Assim, parece-me importante essa
proposta que alguns me compartilharam de que esses movimentos, essas
experiências de solidariedade que crescem a partir de baixo, a partir do
subsolo do planeta, confluam, estejam mais coordenadas, vão se encontrando,
como vocês fizeram nestes dias. Atenção, nunca é bom espartilhar o movimento em
estruturas rígidas. Por isso, eu disse encontra-se. Também não é bom tentar
absorvê-lo, dirigi-lo ou dominá-lo; movimentos livres têm a sua dinâmica
própria, mas, sim, devemos tentar caminhar juntos. Estamos neste salão, que é o
salão do Sínodo velho. Agora há um novo. E sínodo significa precisamente
"caminhar juntos": que esse seja um símbolo do processo que vocês começaram
e estão levando adiante.
Os movimentos populares expressam a
necessidade urgente de revitalizar as nossas democracias, tantas vezes
sequestradas por inúmeros fatores. É impossível imaginar um futuro para a
sociedade sem a participação protagônica das grandes maiorias, e esse
protagonismo excede os procedimentos lógicos da democracia formal. A
perspectiva de um mundo da paz e da justiça duradouras nos exige superar o
assistencialismo paternalista, nos exige criar novas formas de participação que
inclua os movimentos populares e anime as estruturas de governo locais,
nacionais e internacionais com essa torrente de energia moral que surge da
incorporação dos excluídos na construção do destino comum. E isso com ânimo
construtivo, sem ressentimento, com amor.
Eu os acompanho de coração nesse
caminho. Digamos juntos com o coração: nenhuma família sem moradia, nenhum
agricultor sem terra, nenhum trabalhador sem direitos, nenhuma pessoa sem a
dignidade que o trabalho dá.
Queridos irmãos e irmãs: sigam com a
sua luta, fazem bem a todos nós.

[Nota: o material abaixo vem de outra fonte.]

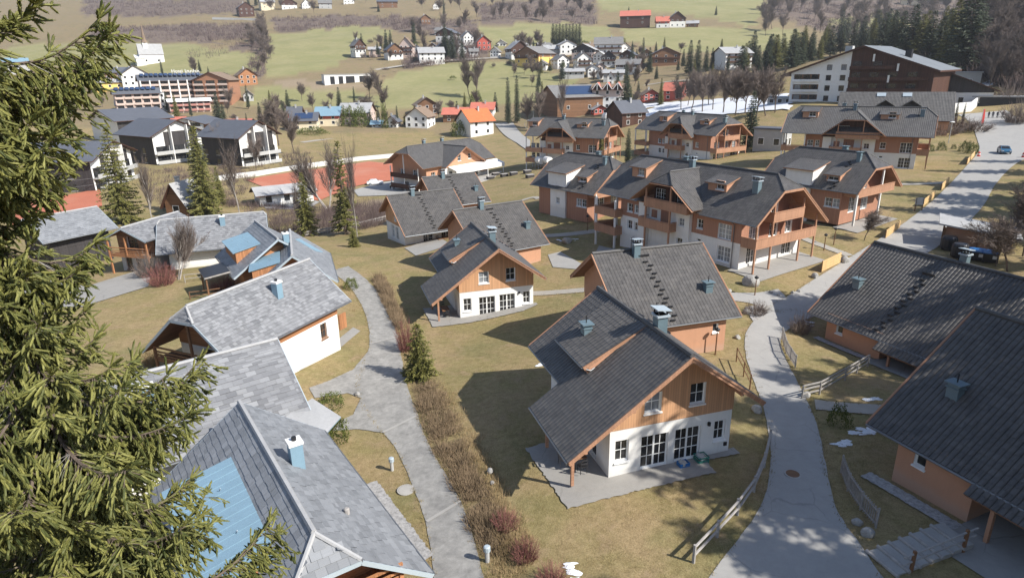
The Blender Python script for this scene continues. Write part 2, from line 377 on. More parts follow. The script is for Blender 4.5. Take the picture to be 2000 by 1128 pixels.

É como uma bênção de humanidade. Deixo-lhes de
recordação, de presente e com a minha bênção, alguns rosários que foram
fabricados por artesãos, papeleiros e trabalhadores da economia popular da
América Latina.
E nesse acompanhamento eu rezo por
vocês, rezo com vocês e quero pedir ao nosso Pai Deus que os acompanhe e os
abençoe, que os encha com o seu amor e os acompanhe no caminho, dando-lhes
abundantemente essa força que nos mantém de pé: essa força é a esperança, a
esperança que não desilude. Obrigado.